The Obamas—and particularly Malia—have Coloring Book on heavy rotation in the White House.

"Oh yeah. They're bumping Coloring Book hard up there. If you go up there, you'll probably hear Coloring Book. This is not a joke at all."

The president gave Chance some career advice when they sat down in April. 

"[H]e brings me up to his office, and we had a really good conversation about what I was working on. He told me I needed to start selling my music. He's a good man. Even if he wasn't president, if his ass worked at, like, Red Lobster, he'd be just a good man working at Red Lobster."

National coverage of and label interest in Chicago's hip-hop and rap scenes have been a thorn in his side.  

He watched the media come in "and create this poverty porn that was not something that was afflicting them on a personal level, but put a magnifying glass over it and literally take Keef to a gun range"—which Pitchfork did, in 2012. "MTV wanted to do a Chiraq piece, and VICE wanted to do a Chiraq piece. You know? All the labels were coming out and recording everybody. I was going through that at the same time. I was speaking to all the same labels. And luckily, it didn't work out for me."

The release of the video of Laquan McDonald being shot to death by a Chicago police officer put a rift (however symbolic) between Chance and his father, Ken Bennett, who had worked for Mayor Rahm Emanuel.

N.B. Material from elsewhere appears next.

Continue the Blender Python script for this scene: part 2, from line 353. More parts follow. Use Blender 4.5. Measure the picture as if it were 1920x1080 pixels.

"It was really hard for my dad," Chance says. "He worked on a lot of very noble and decent causes. And I think he believed in Rahm as much as everybody else did." But to Chance, the incident was a confirmation of many things he'd already suspected or felt. "We already have a really bad relationship with the police. We already have a really bad relationship with the city. They kind of have us stuck in our corners of the West Side and the South Side and only come through our neighborhoods when they're trying to do some bullshit. Now we have video of them doing us like this? It was just scary, I think for everybody."